Since founding Angels and Muse, Ehikhamenor has championed platforms that empower and offer residencies to artists, curators, writers, and cultural practitioners, while nurturing dialogue across disciplines. The Black Muse Art Festival is his most ambitious philanthropic undertaking to date: a dynamic gathering of artists, writers, curators, and cultural practitioners, dedicated to positioning African art as a catalyst for conservation, memory, and collective renewal in his hometown, Benin City.

At the heart of the festival is Ehikhamenor’s long-held vision: the inauguration of the Black Muse Sculpture Park, a public space where art, community, and the environment intersect. For years, I have carried the dream of a sculpture park – an open space where art, community, and environment could exist in dialogue. With the Black Muse Art Festival, that dream comes alive in Benin City, a place steeped in history yet ever ready to welcome new visions, explains Ehikhamenor. The park and festival together embody his commitment to creating lasting cultural infrastructure, celebrating African artistic heritage, and fostering spaces for creative exchange across generations and borders.

Inspired by Wole Soyinka’s play A Dance of the Forests, the festival theme is titled Let the Forest Dance. This theme positions art and literature as a lens for conservation, community, and cultural continuity. In ancient Benin Kingdom and even now, sacred groves are revered as sanctuaries of spirit and biodiversity; today, that wisdom underscores the urgent need to protect both nature and community. The festival takes this as a call to action: imagining how artistic and literary practices can sustain memory, creativity, and collective renewal.

The Black Muse Sculpture Park will have an annual commissioned architectural pavilion named Ázágbà, an Edo word for compound, which embodies communal life. This first edition, a monumental bamboo structure is created by commissioned Architect-in-Residence, James Inedu George with an incorporation of Victor Ehikhamenor’s stained-glass art, adorning the structure in shifting light – a dialogue between tradition and innovation.

Surrounding the pavilion, the park opens with a major exhibition titled Today, Tomorrow, the Moon Will Still Be. Curated by Kenyan curator, Renee Mboya, the exhibition traces the enduring presence of sculpture in African art, from ancestral bronzes and terracottas to contemporary experimentation. Featuring Olanrewaju Tejuosho, Osaru Obaseki, Ayobami Ogungbe, Uzor Ugoala, Kelly Omodamwen, Seidougha Linus Eyimiegha (Mr.

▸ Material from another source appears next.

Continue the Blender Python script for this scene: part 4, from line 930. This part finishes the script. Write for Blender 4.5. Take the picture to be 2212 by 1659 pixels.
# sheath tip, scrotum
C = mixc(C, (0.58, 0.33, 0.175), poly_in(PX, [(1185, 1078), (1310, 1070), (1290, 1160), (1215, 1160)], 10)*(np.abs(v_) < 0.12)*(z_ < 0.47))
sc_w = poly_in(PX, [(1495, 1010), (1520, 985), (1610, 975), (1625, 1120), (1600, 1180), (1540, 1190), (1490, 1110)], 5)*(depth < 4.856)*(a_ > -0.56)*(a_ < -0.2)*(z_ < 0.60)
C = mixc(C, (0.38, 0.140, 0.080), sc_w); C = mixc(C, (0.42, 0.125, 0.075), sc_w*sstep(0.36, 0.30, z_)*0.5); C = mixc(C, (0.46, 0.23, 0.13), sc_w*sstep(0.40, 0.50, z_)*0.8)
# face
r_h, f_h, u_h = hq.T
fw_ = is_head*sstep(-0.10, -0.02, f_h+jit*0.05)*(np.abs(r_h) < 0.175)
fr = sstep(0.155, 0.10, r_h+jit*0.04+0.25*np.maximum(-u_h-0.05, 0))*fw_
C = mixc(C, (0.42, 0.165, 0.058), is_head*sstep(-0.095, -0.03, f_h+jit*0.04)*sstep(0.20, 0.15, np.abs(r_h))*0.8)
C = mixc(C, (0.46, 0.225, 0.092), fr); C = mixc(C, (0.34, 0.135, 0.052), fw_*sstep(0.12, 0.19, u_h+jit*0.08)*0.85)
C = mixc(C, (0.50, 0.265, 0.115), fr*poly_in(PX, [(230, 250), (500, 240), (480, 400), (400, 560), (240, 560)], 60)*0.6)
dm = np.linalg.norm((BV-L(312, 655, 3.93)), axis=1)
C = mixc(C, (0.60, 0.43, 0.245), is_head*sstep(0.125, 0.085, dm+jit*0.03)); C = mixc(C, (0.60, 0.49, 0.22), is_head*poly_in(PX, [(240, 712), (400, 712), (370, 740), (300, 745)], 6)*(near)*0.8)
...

Danfo), and David Alabo, the exhibition reflects on sculpture’s histories while embracing its present possibilities.

A key partnership with the University of Benin’s Department of Fine and Applied Art and Department of Theatre Arts further bridges academia and practice, with students and faculty participating through exhibitions, performances, readings, and workshops.

Beyond these anchors, the festival program expands to include film screenings, concerts, performances, culinary explorations, workshops, and community gatherings, ensuring the Black Muse Art Festival is both a celebration of art and a reflection of shared life.